The Case for Allocator Education
Investor education is subtle. It’s no news for any manager of manager raising that different prospective clients have different needs. Levels of knowledge, too. It’s also no news that institutions have much greater knowledge of investment strategies and techniques, and that there has been a definite trend towards institutionalization of investors in hedge funds and other asset management vehicles.
This being said, having a proper mix of different clients is good for multiple purposes (among them, preventing a run for the exits by investors of the same type — and possible subsequent liquidation — in case of a redemption). How do you properly articulate the investment process to private investors that usually don’t have as much knowledge and sophistication as institutions?
Two Different Worlds
One of the first things I work on with money managers doing fund marketing and having allocator meetings is to always have two versions of their presentation. The structure of fund marketing materials is usually well-known (executive summary to start off the relationship, then a 20–30 slide presentation clearly articulating investment process, philosophy, team expertise and other factors).
Now the key here is: you create two versions of that presentation. One for institutional investors where you can go wild on the specific details — which they will not just love, but require — and another for private investors, that doesn’t go as deep, which would cause paralysis by analysis for this type of investor, but instead with a bird’s-eye-view of the process, and in many cases even educating them on investment processes and tools they might not be aware of and need to understand (most of the time, it’s derivatives).
The goal, then, is two have an “educating” version of the presentation for private prospective clients that educates them on investment processes and tools, and a “deep” one where you excruciatingly detail everything for prospective institutional clients that are used to the terms and want to vet the process further.
Investor Education on My Mind
Of course, all of this starts with the money manager recognizing the need for educating clients. This comes down to the essential conflict (or synergy) between the functions of a CEO/CIO, and how many CIOs have an investment background but not enough people skills, but at the end of the day, you have to see fund marketing as a required part of the job — and you have to see educating allocators that need it as a required part of fund marketing.
There’s also a cultural element here: investor education is not something that is tackled directly in many platforms. Dumb money exists, and investors have a right to be uneducated. The money manager that wants to effectively raise capital must
Build the Compendium
Your fund marketing materials will be iterative materials in the first place (due to aspects like needing to include the most recent quarterly performance numbers), but even if they weren’t, investor education for prospective allocators would force this.
As you meet with various prospective private clients, you will come across different doubts, different topics they need you to tackle. You will change your slides frequently, and possibly end up creating altogether different presentations just about the basics of certain investment techniques and asset classes.

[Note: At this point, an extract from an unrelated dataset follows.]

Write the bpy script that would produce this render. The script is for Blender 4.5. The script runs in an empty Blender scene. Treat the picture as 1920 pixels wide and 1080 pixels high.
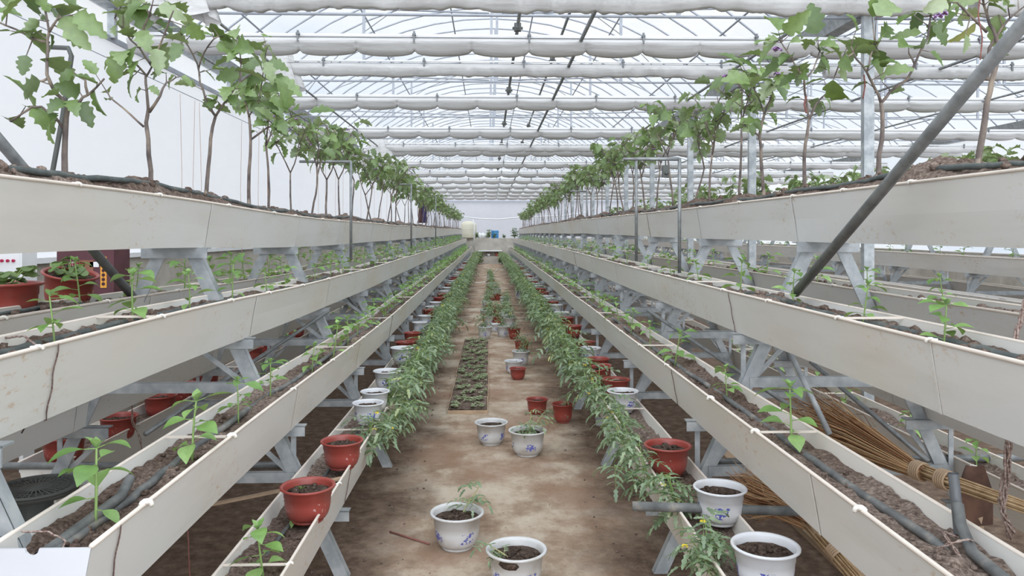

Don’t Forget the Foundations
Of course, all of this has to obey the basics of raising capital from allocators. While education is important, it’s a cog in a bigger capital raising machine. The basics themselves can fill another article — or even a book at that — but in summary:
- The clarity with which you articulate the investment process is usually how an allocator measures the quality of the actual process. If your process is not that good but you articulate it clearly, you have one up over a manager that has a great process but can’t explain it clearly;
- Play the long-term game (expect 3–6m before “closing” a private allocator and maybe 9–12m to “close” an institutional one — this may be even longer). Try and push too hard in a short-term and not only will you not get the money, your fund might be flagged by the allocator as having something wrong in the background (why are they desperate for my money?);
- Provide transparency. Quarterly third-party audits are required by most investors, and managers that provide them before they are even asked gain an edge here;
- Don’t massage the numbers. This merits repeating, by many managers still don’t get the message. Don’t pretend to be smarter than allocators. Don’t lie about your down months, don’t hide down months, don’t transform the data in any way. Provide it to allocators and let the chips fall where they may. You might not get an allocation if your performance is not in the top tier — but you will certain not get one if you are shown as hiding something as well, and in the latter case you can lose the allocator forever — and those they talk to as well;
- Assume due diligence will be ongoing. If your fund was good enough to obtain an allocation, congratulations, but the journey continues here. Many managers don’t analyze the consequences of the actual allocation. Are you already fully invested in the first place? Can your current strategies and liquid assets take more money at this stage? How will the investment strategy change with more capital? Does the allocator know this?
Conclusion: Towards Allocator Education
A manager of money that wants to effectively raise assets from prospective private clients must take responsibility for educating them and realizing their knowledge and the level of detail asked will not be the same type as the ones required by prospective institutional clients.
The effective manager should understand investor education, historically, has not really been a priority for many HWNIs and/or family office owners, and therefore should have the capability to educate them on specific investment tools/asset classes when necessary.
A good way to do this is with an alternative version of their presentation in terms of marketing their fund, and slowly building a compendium of the most required explanations in order to build a solid and versatile knowledge base for handling prospective allocator requests.